- **WHAT YOU WILL DO**
The lines from the top of the material through the line with "COL = S.collection" are to be set down exactly. Leave the pictures out.

- **DATASET EXTRACT**
————

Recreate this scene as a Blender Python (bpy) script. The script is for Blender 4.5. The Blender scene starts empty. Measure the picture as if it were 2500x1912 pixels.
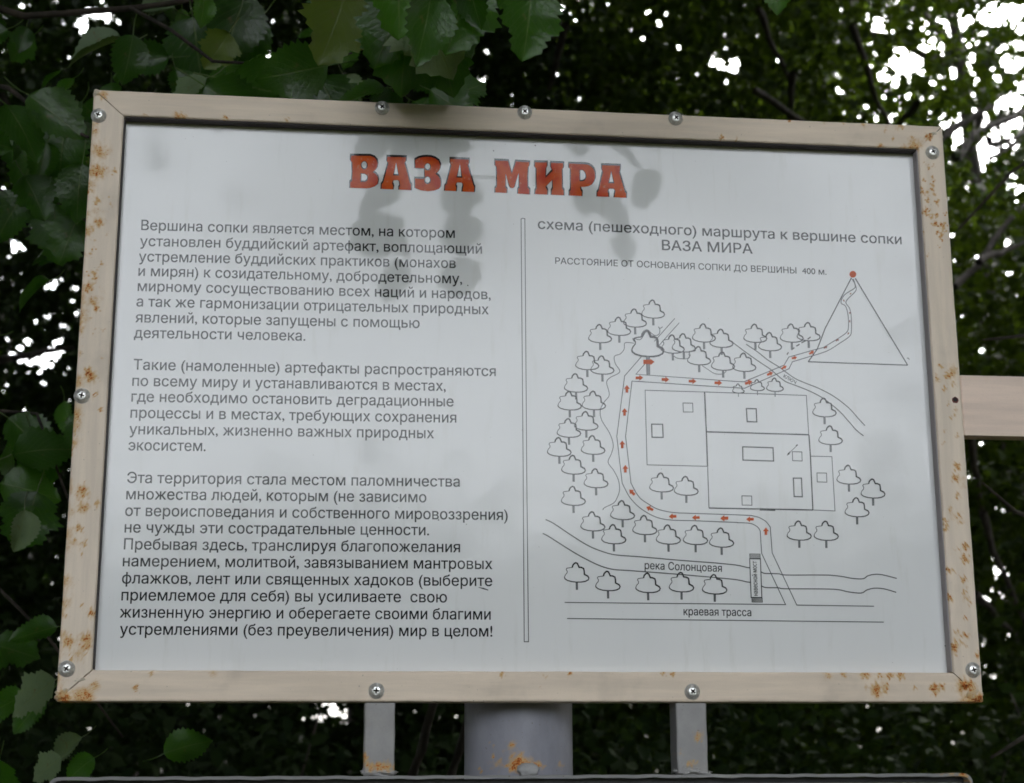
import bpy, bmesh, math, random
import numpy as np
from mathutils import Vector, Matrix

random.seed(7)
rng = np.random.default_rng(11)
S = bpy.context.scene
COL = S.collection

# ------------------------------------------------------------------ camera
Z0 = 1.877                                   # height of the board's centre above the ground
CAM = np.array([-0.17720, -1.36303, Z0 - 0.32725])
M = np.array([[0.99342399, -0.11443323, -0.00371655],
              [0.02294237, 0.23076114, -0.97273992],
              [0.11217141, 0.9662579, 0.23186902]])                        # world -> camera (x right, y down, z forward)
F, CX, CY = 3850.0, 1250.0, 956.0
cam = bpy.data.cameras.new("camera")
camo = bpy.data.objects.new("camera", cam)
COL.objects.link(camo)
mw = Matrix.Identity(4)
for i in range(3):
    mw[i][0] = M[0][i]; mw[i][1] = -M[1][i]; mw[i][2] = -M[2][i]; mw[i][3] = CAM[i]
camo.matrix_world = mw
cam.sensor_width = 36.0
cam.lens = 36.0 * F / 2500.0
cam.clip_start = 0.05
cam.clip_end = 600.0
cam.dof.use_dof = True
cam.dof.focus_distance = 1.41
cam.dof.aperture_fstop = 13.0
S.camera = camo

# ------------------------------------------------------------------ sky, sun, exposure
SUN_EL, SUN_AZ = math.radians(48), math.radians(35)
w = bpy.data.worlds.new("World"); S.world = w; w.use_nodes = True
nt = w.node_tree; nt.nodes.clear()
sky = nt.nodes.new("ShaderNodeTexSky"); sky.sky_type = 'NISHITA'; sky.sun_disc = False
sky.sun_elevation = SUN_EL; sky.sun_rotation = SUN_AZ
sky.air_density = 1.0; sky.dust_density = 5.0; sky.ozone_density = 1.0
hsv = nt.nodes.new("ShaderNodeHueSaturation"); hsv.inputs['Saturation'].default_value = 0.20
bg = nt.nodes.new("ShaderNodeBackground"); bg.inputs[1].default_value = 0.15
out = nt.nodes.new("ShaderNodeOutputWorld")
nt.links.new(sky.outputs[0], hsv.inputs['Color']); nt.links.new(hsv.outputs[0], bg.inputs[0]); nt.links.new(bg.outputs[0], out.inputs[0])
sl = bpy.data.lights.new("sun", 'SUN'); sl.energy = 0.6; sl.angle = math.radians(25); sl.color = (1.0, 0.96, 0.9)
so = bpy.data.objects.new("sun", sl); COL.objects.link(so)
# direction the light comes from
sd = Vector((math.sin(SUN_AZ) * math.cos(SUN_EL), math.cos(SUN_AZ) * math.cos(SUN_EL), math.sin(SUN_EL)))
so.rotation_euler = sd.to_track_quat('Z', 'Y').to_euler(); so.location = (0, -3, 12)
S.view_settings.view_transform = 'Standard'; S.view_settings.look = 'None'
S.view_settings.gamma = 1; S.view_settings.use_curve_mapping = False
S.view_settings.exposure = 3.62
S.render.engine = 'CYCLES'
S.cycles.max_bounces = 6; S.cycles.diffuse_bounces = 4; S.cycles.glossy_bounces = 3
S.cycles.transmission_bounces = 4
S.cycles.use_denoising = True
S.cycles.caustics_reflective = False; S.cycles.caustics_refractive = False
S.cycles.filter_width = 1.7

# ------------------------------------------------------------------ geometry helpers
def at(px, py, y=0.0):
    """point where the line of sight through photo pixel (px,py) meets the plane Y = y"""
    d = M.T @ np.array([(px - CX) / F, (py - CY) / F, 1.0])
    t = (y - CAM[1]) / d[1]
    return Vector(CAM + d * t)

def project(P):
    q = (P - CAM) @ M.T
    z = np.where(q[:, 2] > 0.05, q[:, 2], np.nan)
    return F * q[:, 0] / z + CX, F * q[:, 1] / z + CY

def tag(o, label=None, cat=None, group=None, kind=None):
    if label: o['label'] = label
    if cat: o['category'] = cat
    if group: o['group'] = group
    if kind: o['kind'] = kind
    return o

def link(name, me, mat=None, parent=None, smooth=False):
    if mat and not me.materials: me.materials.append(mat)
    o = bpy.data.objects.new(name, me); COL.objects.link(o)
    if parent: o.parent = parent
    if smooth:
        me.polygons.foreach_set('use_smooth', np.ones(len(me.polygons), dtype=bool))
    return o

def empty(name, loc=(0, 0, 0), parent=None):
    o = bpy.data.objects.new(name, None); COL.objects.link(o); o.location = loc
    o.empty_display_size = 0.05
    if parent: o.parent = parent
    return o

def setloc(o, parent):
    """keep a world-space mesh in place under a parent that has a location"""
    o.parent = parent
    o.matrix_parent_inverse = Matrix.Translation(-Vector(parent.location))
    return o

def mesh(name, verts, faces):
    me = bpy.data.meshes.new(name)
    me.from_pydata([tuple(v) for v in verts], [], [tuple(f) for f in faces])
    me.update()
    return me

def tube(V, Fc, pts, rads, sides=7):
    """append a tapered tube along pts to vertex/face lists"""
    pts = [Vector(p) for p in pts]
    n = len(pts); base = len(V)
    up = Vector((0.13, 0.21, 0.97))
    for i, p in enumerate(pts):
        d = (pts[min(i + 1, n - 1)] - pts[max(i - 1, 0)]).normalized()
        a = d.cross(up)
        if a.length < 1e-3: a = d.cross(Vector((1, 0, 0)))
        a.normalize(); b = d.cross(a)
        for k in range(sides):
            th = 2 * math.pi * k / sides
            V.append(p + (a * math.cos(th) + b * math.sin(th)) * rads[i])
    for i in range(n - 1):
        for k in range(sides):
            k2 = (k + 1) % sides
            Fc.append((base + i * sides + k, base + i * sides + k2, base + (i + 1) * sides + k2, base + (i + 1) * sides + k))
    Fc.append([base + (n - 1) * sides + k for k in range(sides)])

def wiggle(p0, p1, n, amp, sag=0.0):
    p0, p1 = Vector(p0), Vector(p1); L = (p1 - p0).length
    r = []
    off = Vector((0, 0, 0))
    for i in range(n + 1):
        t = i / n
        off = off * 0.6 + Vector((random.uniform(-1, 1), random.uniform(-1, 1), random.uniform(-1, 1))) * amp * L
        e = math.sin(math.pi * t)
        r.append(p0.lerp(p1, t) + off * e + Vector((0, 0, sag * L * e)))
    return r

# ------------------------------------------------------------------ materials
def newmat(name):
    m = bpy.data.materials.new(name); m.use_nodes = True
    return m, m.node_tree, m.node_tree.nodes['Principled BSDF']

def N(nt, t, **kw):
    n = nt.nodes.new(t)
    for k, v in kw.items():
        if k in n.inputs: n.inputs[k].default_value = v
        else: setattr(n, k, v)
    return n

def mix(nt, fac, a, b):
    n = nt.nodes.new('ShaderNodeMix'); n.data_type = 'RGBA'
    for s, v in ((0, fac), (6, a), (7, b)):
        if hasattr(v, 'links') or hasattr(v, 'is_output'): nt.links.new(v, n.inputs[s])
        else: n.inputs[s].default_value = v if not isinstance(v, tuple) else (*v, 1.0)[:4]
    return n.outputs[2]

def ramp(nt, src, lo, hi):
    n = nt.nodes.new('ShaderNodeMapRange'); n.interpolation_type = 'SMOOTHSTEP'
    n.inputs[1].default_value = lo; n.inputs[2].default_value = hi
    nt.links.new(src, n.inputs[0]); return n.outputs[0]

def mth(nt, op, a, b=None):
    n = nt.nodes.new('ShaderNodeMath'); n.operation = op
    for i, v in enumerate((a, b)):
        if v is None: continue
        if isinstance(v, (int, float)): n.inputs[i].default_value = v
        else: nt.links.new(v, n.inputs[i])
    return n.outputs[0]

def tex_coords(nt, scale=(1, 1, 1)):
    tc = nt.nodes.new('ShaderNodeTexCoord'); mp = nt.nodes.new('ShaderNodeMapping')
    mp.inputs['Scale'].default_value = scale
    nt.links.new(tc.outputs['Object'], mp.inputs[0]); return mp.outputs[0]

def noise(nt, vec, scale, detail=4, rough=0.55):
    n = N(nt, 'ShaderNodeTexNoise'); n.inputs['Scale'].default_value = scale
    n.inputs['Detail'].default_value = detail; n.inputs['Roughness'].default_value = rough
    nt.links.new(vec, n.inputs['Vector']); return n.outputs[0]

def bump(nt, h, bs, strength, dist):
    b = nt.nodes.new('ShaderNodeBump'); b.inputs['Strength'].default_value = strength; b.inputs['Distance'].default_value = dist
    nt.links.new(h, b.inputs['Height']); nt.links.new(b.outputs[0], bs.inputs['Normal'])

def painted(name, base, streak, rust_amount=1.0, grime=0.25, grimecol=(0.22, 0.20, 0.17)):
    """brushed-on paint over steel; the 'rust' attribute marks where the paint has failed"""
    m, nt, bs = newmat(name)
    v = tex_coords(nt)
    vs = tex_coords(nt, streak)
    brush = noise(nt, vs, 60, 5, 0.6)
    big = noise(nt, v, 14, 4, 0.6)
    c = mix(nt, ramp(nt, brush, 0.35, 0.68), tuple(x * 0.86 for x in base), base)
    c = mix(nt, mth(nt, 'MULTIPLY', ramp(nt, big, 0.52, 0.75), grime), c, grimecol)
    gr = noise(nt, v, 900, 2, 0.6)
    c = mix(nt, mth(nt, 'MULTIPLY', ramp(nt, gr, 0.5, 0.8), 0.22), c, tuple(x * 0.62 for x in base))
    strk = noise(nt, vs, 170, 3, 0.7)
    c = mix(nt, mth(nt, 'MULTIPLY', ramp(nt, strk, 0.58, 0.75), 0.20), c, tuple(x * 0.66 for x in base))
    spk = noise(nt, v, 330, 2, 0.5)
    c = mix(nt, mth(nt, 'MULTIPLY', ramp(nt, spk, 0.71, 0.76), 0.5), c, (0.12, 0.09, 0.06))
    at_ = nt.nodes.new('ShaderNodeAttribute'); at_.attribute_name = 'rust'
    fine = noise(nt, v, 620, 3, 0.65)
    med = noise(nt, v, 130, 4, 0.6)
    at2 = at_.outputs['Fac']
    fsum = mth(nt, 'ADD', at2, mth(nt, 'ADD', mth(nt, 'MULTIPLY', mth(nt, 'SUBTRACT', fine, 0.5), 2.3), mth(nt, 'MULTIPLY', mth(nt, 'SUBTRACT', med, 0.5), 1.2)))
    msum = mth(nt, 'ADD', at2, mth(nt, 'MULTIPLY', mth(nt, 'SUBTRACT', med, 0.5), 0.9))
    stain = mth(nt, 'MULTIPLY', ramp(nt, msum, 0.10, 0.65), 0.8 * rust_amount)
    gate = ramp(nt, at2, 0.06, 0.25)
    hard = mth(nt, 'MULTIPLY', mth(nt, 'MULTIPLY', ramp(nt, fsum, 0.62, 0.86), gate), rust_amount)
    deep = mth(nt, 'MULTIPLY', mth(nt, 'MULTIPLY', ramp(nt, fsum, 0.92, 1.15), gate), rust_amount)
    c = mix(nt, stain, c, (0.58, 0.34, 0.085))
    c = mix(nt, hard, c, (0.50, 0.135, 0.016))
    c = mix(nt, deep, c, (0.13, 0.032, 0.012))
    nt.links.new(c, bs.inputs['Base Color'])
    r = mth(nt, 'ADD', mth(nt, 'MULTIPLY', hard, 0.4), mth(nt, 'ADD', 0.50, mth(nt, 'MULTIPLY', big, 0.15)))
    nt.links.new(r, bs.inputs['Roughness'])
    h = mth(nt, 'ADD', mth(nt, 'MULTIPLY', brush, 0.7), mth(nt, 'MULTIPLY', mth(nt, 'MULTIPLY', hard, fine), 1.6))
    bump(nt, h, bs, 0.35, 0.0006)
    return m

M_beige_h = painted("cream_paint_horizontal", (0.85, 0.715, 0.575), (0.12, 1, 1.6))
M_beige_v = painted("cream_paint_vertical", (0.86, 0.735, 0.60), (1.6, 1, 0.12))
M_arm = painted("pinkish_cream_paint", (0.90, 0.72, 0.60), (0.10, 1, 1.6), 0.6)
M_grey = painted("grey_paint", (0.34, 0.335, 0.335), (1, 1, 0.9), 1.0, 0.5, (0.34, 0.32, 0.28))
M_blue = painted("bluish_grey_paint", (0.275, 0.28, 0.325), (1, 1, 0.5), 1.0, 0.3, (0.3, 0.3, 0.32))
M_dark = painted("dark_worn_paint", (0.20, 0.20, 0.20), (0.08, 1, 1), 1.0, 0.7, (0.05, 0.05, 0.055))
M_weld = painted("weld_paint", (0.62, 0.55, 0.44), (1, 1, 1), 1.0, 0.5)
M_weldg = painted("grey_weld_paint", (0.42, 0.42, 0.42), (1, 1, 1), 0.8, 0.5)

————

- **TASK SOLUTION**
Recreate this scene as a Blender Python (bpy) script. The script is for Blender 4.5. The Blender scene starts empty. Measure the picture as if it were 2500x1912 pixels.
import bpy, bmesh, math, random
import numpy as np
from mathutils import Vector, Matrix

random.seed(7)
rng = np.random.default_rng(11)
S = bpy.context.scene
COL = S.collection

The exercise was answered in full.